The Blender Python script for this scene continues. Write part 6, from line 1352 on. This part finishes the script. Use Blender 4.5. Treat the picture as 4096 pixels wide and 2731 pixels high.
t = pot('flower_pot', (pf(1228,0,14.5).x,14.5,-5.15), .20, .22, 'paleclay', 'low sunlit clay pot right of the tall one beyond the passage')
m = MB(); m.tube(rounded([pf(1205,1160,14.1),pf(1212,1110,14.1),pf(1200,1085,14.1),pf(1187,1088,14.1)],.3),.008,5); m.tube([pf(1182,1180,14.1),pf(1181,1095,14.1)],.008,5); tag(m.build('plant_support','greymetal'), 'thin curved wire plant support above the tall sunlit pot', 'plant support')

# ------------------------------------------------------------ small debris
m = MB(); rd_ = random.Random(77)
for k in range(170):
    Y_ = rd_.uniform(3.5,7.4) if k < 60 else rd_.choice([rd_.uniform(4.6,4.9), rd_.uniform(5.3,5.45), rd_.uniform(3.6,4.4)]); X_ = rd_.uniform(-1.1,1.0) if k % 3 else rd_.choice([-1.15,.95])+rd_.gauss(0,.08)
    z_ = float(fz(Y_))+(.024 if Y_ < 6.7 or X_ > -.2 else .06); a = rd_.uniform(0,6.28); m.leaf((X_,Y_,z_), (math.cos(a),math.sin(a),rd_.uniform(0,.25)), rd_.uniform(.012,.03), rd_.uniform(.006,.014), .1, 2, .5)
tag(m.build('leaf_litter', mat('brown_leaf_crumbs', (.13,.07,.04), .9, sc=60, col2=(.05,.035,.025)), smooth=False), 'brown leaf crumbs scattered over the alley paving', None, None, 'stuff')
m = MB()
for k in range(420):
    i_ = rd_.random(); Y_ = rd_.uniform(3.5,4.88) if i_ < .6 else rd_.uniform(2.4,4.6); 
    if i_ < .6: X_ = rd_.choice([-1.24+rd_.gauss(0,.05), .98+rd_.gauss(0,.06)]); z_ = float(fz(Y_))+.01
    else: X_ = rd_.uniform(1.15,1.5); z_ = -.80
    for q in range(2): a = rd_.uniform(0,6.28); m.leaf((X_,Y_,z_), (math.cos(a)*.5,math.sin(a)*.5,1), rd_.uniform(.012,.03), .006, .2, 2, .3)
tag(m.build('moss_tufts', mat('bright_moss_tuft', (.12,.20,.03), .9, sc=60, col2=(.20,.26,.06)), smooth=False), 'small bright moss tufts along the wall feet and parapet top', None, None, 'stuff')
..........
Problem to solve: Output the full listing exactly as it stands.

The result:
The Blender Python script for this scene continues. Write part 6, from line 1352 on. This part finishes the script. Use Blender 4.5. Treat the picture as 4096 pixels wide and 2731 pixels high.
t = pot('flower_pot', (pf(1228,0,14.5).x,14.5,-5.15), .20, .22, 'paleclay', 'low sunlit clay pot right of the tall one beyond the passage')
m = MB(); m.tube(rounded([pf(1205,1160,14.1),pf(1212,1110,14.1),pf(1200,1085,14.1),pf(1187,1088,14.1)],.3),.008,5); m.tube([pf(1182,1180,14.1),pf(1181,1095,14.1)],.008,5); tag(m.build('plant_support','greymetal'), 'thin curved wire plant support above the tall sunlit pot', 'plant support')

# ------------------------------------------------------------ small debris
m = MB(); rd_ = random.Random(77)
for k in range(170):
    Y_ = rd_.uniform(3.5,7.4) if k < 60 else rd_.choice([rd_.uniform(4.6,4.9), rd_.uniform(5.3,5.45), rd_.uniform(3.6,4.4)]); X_ = rd_.uniform(-1.1,1.0) if k % 3 else rd_.choice([-1.15,.95])+rd_.gauss(0,.08)
    z_ = float(fz(Y_))+(.024 if Y_ < 6.7 or X_ > -.2 else .06); a = rd_.uniform(0,6.28); m.leaf((X_,Y_,z_), (math.cos(a),math.sin(a),rd_.uniform(0,.25)), rd_.uniform(.012,.03), rd_.uniform(.006,.014), .1, 2, .5)
tag(m.build('leaf_litter', mat('brown_leaf_crumbs', (.13,.07,.04), .9, sc=60, col2=(.05,.035,.025)), smooth=False), 'brown leaf crumbs scattered over the alley paving', None, None, 'stuff')
m = MB()
for k in range(420):
    i_ = rd_.random(); Y_ = rd_.uniform(3.5,4.88) if i_ < .6 else rd_.uniform(2.4,4.6); 
    if i_ < .6: X_ = rd_.choice([-1.24+rd_.gauss(0,.05), .98+rd_.gauss(0,.06)]); z_ = float(fz(Y_))+.01
    else: X_ = rd_.uniform(1.15,1.5); z_ = -.80
    for q in range(2): a = rd_.uniform(0,6.28); m.leaf((X_,Y_,z_), (math.cos(a)*.5,math.sin(a)*.5,1), rd_.uniform(.012,.03), .006, .2, 2, .3)
tag(m.build('moss_tufts', mat('bright_moss_tuft', (.12,.20,.03), .9, sc=60, col2=(.20,.26,.06)), smooth=False), 'small bright moss tufts along the wall feet and parapet top', None, None, 'stuff')